— Start —
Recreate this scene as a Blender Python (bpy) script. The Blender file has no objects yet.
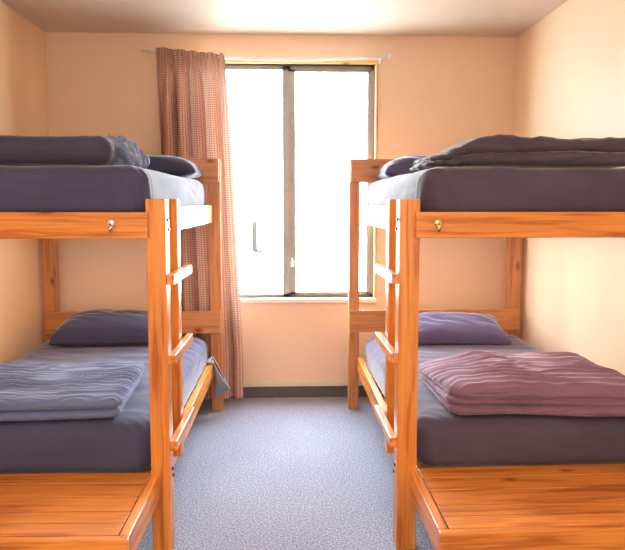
import bpy, bmesh, math, random
from mathutils import Vector, Matrix, noise
random.seed(4)
scene = bpy.context.scene
COL = scene.collection

# ------------------------------------------------------------------ materials
def new_mat(name):
    m = bpy.data.materials.new(name); m.use_nodes = True
    nt = m.node_tree; nt.nodes.clear()
    out = nt.nodes.new('ShaderNodeOutputMaterial')
    b = nt.nodes.new('ShaderNodeBsdfPrincipled')
    nt.links.new(b.outputs[0], out.inputs[0])
    return m, nt, b, out

def nd(nt, typ, **kw):
    n = nt.nodes.new(typ)
    for k, v in kw.items(): setattr(n, k, v)
    return n

def ramp(nt, stops, fac=None):
    r = nd(nt, 'ShaderNodeValToRGB')
    e = r.color_ramp.elements
    e[0].position, e[0].color = stops[0][0], (*stops[0][1], 1)
    e[1].position, e[1].color = stops[-1][0], (*stops[-1][1], 1)
    for p, c in stops[1:-1]:
        q = e.new(p); q.color = (*c, 1)
    if fac is not None: nt.links.new(fac, r.inputs[0])
    return r

def coords(nt, scale=(1, 1, 1), kind='Object', rot=(0, 0, 0)):
    t = nd(nt, 'ShaderNodeTexCoord'); mp = nd(nt, 'ShaderNodeMapping')
    mp.inputs['Scale'].default_value = scale
    mp.inputs['Rotation'].default_value = rot
    nt.links.new(t.outputs[kind], mp.inputs[0])
    return mp.outputs[0]

def mul(nt, a, b, fac=1.0, mode='MULTIPLY'):
    m = nd(nt, 'ShaderNodeMix', data_type='RGBA', blend_type=mode)
    m.inputs[0].default_value = fac
    nt.links.new(a, m.inputs[6]); nt.links.new(b, m.inputs[7])
    return m.outputs[2]

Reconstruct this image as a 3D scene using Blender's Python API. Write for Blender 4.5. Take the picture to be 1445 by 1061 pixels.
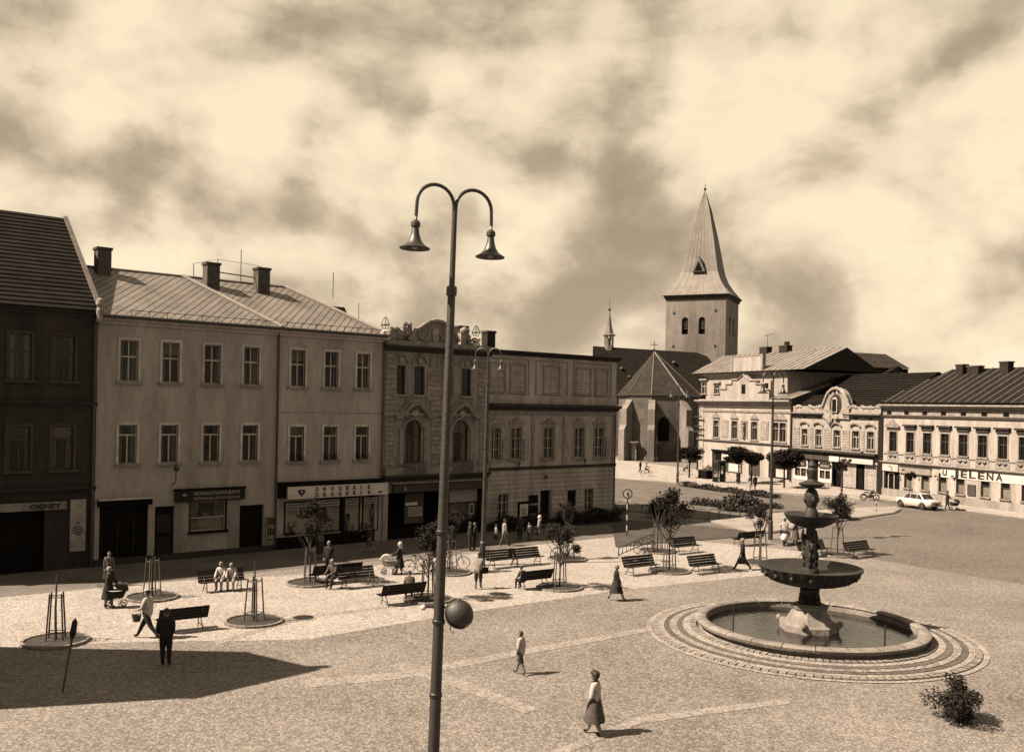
import bpy, bmesh, math, random
from mathutils import Vector, Matrix
random.seed(7)
PI = math.pi
C = bpy.context.scene.collection
for o in list(bpy.data.objects): bpy.data.objects.remove(o)
SC = bpy.context.scene

# ---------------------------------------------------------------- camera
EYE = 8.8                      # second-floor window over the square
F_, CX, CY, ROLL = 1300.0, 722.0, 572.0, math.radians(1.1)
cam = bpy.data.cameras.new('camera'); cam.sensor_width = 36; cam.lens = 36*F_/1445
cam.shift_y = (CY-530.5)/1445; cam.clip_end = 2000; cam.clip_start = .1
co = bpy.data.objects.new('camera', cam); C.objects.link(co); SC.camera = co
c_, s_ = math.cos(ROLL), math.sin(ROLL)
co.matrix_world = Matrix(((c_, -s_, 0, 0), (0, 0, -1, 0), (s_, c_, 0, EYE), (0, 0, 0, 1)))

# ---------------------------------------------------------------- light
SUN_TO = Vector((-.9654*math.cos(math.radians(47)), -.2607*math.cos(math.radians(47)), math.sin(math.radians(47))))
sun = bpy.data.lights.new('sun', 'SUN'); sun.energy = 5.0; sun.angle = math.radians(.5); sun.color = (1, .825, .62)
so = bpy.data.objects.new('sun', sun); C.objects.link(so)
so.rotation_euler = SUN_TO.to_track_quat('Z', 'Y').to_euler()
SC.view_settings.view_transform = 'Standard'; SC.view_settings.look = 'None'
SC.view_settings.exposure = 1.9; SC.view_settings.gamma = 1; SC.view_settings.use_curve_mapping = False
SC.render.engine = 'CYCLES'
SC.cycles.max_bounces = 6; SC.cycles.transparent_max_bounces = 12

def ray(px, py):               # direction seen from the eye for a point of the survey
    a = (px-CX)/F_; b = (CY-py)/F_
    return a*c_-b*s_, 1.0, a*s_+b*c_
def gnd(px, py, z=0.0):        # where that direction meets the level z
    x, y, k = ray(px, py); t = (z-EYE)/k
    return (x*t, y*t)
def at(px, py, d):             # point at distance d
    x, y, k = ray(px, py)
    return Vector((x*d, d, EYE+k*d))

# world: daylight sky under broken cloud
w = bpy.data.worlds.new('World'); SC.world = w; w.use_nodes = True; w.cycles.sampling_method = 'MANUAL'; w.cycles.sample_map_resolution = 512
nt = w.node_tree; N = nt.nodes; Lk = nt.links; N.clear()
def nd(t, **k):
    n = N.new(t)
    for a, b in k.items(): setattr(n, a, b)
    return n
out = nd('ShaderNodeOutputWorld'); bg = nd('ShaderNodeBackground'); bg.inputs[1].default_value = .1
Lk.new(bg.outputs[0], out.inputs[0])
sky = nd('ShaderNodeTexSky', sky_type='NISHITA', sun_disc=False)
sky.sun_elevation = math.radians(47); sky.sun_rotation = math.atan2(SUN_TO.x, SUN_TO.y)
bwn = nd('ShaderNodeRGBToBW'); Lk.new(sky.outputs[0], bwn.inputs[0])
tc = nd('ShaderNodeTexCoord')
sep = nd('ShaderNodeSeparateXYZ'); Lk.new(tc.outputs['Generated'], sep.inputs[0])
def mth(op, a, b=None, clamp=False):
    n = nd('ShaderNodeMath', operation=op, use_clamp=clamp)
    for i, v in enumerate((a, b)):
        if v is None: continue
        if isinstance(v, (int, float)): n.inputs[i].default_value = v
        else: Lk.new(v, n.inputs[i])
    return n.outputs[0]
cmb = nd('ShaderNodeMapping'); cmb.inputs['Scale'].default_value = (1, 1, 1.45); Lk.new(tc.outputs['Generated'], cmb.inputs[0])
cm2 = nd('ShaderNodeMapping'); cm2.inputs['Scale'].default_value = (1, 1, 1.45); cm2.inputs['Location'].default_value = (-.030, .0, .045); Lk.new(tc.outputs['Generated'], cm2.inputs[0])
def noise(scale, detail, rough, dist, vec=None):
    n = nd('ShaderNodeTexNoise'); n.inputs['Scale'].default_value = scale; n.inputs['Detail'].default_value = detail
    n.inputs['Roughness'].default_value = rough; n.inputs['Distortion'].default_value = dist
    Lk.new(vec or cmb.outputs[0], n.inputs['Vector']); return n.outputs[0]
def puffs(src, sc_):           # rounded cumulus heads: cell noise with small octaves, edges roughened
    w1 = nd('ShaderNodeTexNoise'); w1.inputs['Scale'].default_value = 9; w1.inputs['Detail'].default_value = 5; w1.inputs['Roughness'].default_value = .6; Lk.new(src, w1.inputs['Vector'])
    ws = nd('ShaderNodeVectorMath', operation='SCALE'); ws.inputs['Scale'].default_value = .10; Lk.new(w1.outputs['Color'], ws.inputs[0])
    wa = nd('ShaderNodeVectorMath', operation='ADD'); Lk.new(src, wa.inputs[0]); Lk.new(ws.outputs[0], wa.inputs[1])
    v = nd('ShaderNodeTexVoronoi', feature='F1'); v.inputs['Scale'].default_value = sc_; v.inputs['Detail'].default_value = 1; v.inputs['Roughness'].default_value = .4
    Lk.new(wa.outputs[0], v.inputs['Vector']); return mth('SUBTRACT', 1.0, v.outputs['Distance'])
n1 = noise(4.0, 10, .56, .3); n2 = noise(4.0, 10, .56, .3, cm2.outputs[0]); n3 = noise(2.1, 5, .5, .2)
p1 = puffs(cmb.outputs[0], 5.0); p2 = puffs(cm2.outputs[0], 5.0)
fld = mth('ADD', mth('ADD', mth('MULTIPLY', mth('SUBTRACT', n1, n2), .85), mth('MULTIPLY', n3, .35)), mth('ADD', mth('MULTIPLY', n1, .36), .255))
fld = mth('ADD', fld, mth('ADD', mth('MULTIPLY', mth('SUBTRACT', p1, p2), .42), mth('MULTIPLY', p1, .15)))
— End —
§ Your task
Write out the lines from the one containing "Reconstruct this image" down to the one containing "SC.cycles.max_bounces = 6;", both included, exactly as they appear. Leave out any pictures.

§ Exercise response
Reconstruct this image as a 3D scene using Blender's Python API. Write for Blender 4.5. Take the picture to be 1445 by 1061 pixels.
import bpy, bmesh, math, random
from mathutils import Vector, Matrix
random.seed(7)
PI = math.pi
C = bpy.context.scene.collection
for o in list(bpy.data.objects): bpy.data.objects.remove(o)
SC = bpy.context.scene

# ---------------------------------------------------------------- camera
EYE = 8.8                      # second-floor window over the square
F_, CX, CY, ROLL = 1300.0, 722.0, 572.0, math.radians(1.1)
cam = bpy.data.cameras.new('camera'); cam.sensor_width = 36; cam.lens = 36*F_/1445
cam.shift_y = (CY-530.5)/1445; cam.clip_end = 2000; cam.clip_start = .1
co = bpy.data.objects.new('camera', cam); C.objects.link(co); SC.camera = co
c_, s_ = math.cos(ROLL), math.sin(ROLL)
co.matrix_world = Matrix(((c_, -s_, 0, 0), (0, 0, -1, 0), (s_, c_, 0, EYE), (0, 0, 0, 1)))

# ---------------------------------------------------------------- light
SUN_TO = Vector((-.9654*math.cos(math.radians(47)), -.2607*math.cos(math.radians(47)), math.sin(math.radians(47))))
sun = bpy.data.lights.new('sun', 'SUN'); sun.energy = 5.0; sun.angle = math.radians(.5); sun.color = (1, .825, .62)
so = bpy.data.objects.new('sun', sun); C.objects.link(so)
so.rotation_euler = SUN_TO.to_track_quat('Z', 'Y').to_euler()
SC.view_settings.view_transform = 'Standard'; SC.view_settings.look = 'None'
SC.view_settings.exposure = 1.9; SC.view_settings.gamma = 1; SC.view_settings.use_curve_mapping = False
SC.render.engine = 'CYCLES'
SC.cycles.max_bounces = 6; SC.cycles.transparent_max_bounces = 12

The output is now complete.